All’inizio dell’anno avevo predetto che sarebbe stato uno scudetto più duro, per mille motivi, ma speravo non così duro, perché vincerlo al fotofinish ti riempie di gioia, ma è foriero anche di possibili dolori che abbiamo già vissuto e con cui ogni interista pensa di aver già un conto in credito. Sulla partita c’è poco da dire: è una partita di nervi, con un campo impossibile e un primo tempo teso e di paura; poi è entrato Ibra e dalla prima palla ha sembrato dire: "Io tiro fino a che la palla non entra in quella cazzo di porta". E così è stato: Dio c’è e ha la maglia numero 8. Il gol di Martinez dopo 70 min di monologo del Catania ci fa esultare per Walter Zenga, in cui molti interisti confidavano più che nella squadra stessa, memori di recenti e passate vittoria-fobie. Adesso arriva il momento della verità: lo metto per iscritto, così non ci si sbaglia. Mancini deve restare: i suoi limiti sono noti, e io li ho sempre riconosciuti e gratificati di bestemmie e grida scomposte, ma attraverso il suo apprendistato la società e la squadra si sono tirati fuori dalle secche. Cambiare adesso significherebbe ricominciare da capo, e niente ci può garantire che questo percorso di maturazione continuerà. Io penso che il ciclo non sia ancora chiuso, e che serrarlo in anticipo sarebbe un errore.
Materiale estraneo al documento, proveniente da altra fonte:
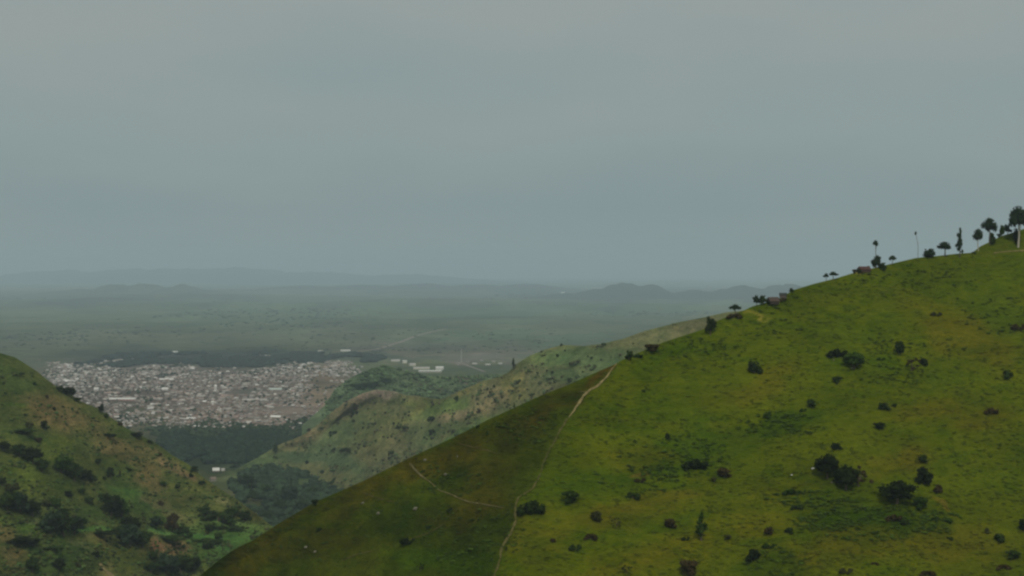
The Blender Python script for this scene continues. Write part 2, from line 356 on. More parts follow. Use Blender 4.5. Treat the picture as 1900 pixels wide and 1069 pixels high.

Ci aspetta un’estate in cui le scelte della società di indicheranno a che punto siamo cresciuti: alcuni senatori non più all’altezza devono essere spesati senza pietà anche se con l’onore delle armi, per mostrare che se il calcio è diventato il "calcio moderno", anche la favola nerazzurra si è adeguata ai tempi; alcuni innesti devono arrivare, nel segno della continuità di questo gruppo e di giovani che hanno bisogno di inserirsi e di dimostrare il loro valore (per me Bolzoni, Balottelli e Fatic). Il prossimo campionato sarà una sfida serrata a quattro, in cui non penso che noi arriveremo primi alla fine(se non altro per la legge dei grandi numeri), ma che ci lascia un po’ di testa e gambe per concentrarci sul traguardo che ci manca da troppo tempo. Ci dobbiamo provare e per tutti, a cominciare da Mancini, quello è l’esame che manca ancora per entrare definitivamente nella storia, la nostra ma anche quella del calcio "ufficiale". E per farsi quattro risate, l’anno prossimo tutti in trasferta a Tallin per il gironcino UEFA, che si sa, con una Champions senza Milan che non vale nulla sarà certo più affascinante della competizione madre. Ah. Ah. Ah. Forza Inter!!